He had a mouth full of tacks and never stopped talking. Miraculously, between each sentence he would bring one out standing straight up on the tip of his tongue. He would adroitly catch it on the end of a small tack hammer and bring it down onto the edge of the taut canvas where it stood up straight, just the tip sunken in the wooden stretcher. He’d flip the hammer over and sink it to the head with one blow, barely losing a beat in the rhythm of his story….
Narozni had started working in a canvas factory when he was about fifteen. In his early years, he stretched about 200 canvases a day, or so he claimed, certainly explaining his unique skills. He had noticed that the gesso, the white ground commonly used to prepare canvas for painting, was not solid, and it would often crack along the edges. Narozni realized that if it cracked so easily, it could crack under the paint, perhaps damaging a great work of art.
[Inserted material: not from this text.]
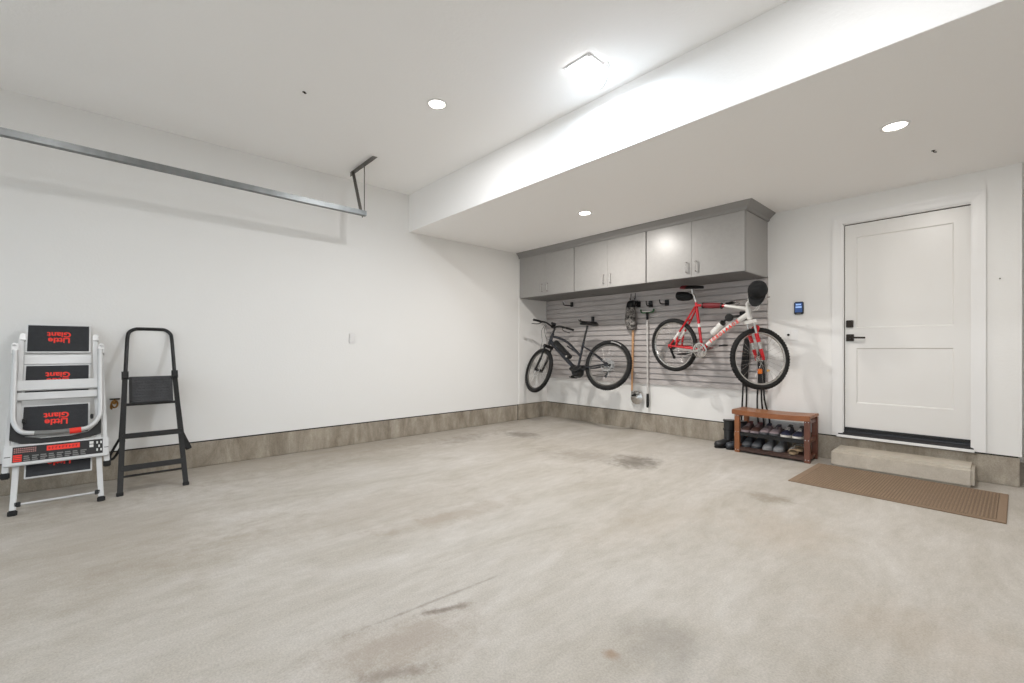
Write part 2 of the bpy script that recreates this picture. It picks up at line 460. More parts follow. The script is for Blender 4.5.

He dedicated the rest of his life to canvas and its preparation.
He explained to me me that the climate in the south of France is perfect for the preparation of canvas, hot and dry. In his traditional Provençal villa on a sunny hillside, he developed his own formula for gesso which would be indestructible. Narozni would wake at dawn to mix his magic formula in giant drums. He loved to demonstrate its properties by folding, crinkling and crushing a sample which would never – even under torture – crack, flake, or break. Two huge 25 meter long rooms, faced in stone to match the local architecture, were built to accomodate the work.
The roll of canvas, generally 10 meters by 2.16 meters, must be stretched out on one huge frame. It is then laid out flat. Several workers run up and down the length of it with long squeegees spreading the thick white liquid evenly over the surface. With a crash they flip the frame upright and stack it with a dozen others, and then flip the next one over on the table and begin again. The floor is thick with dried gesso. The workers are white, covered with it. The canvas is made of either linen, cotton or, more recently, polyester. Narozni is in his office with a small magnifying glass counting the number of threads per centimeter in the weave of a sample of belgian linen which he is about to order.
He is as passionate about his creation as any artist is about his painting. Where would we be without him? I am grateful to see how it is made, to be in touch with being a painter on that level. And to see the stone buildings on the hillside overlooking a valley multiplying and expanding to accomodate the six hundred rolls per week which he produces and ships around the globe. I often wonder who paints all of Nazroni’s canvases and where all of those paintings go.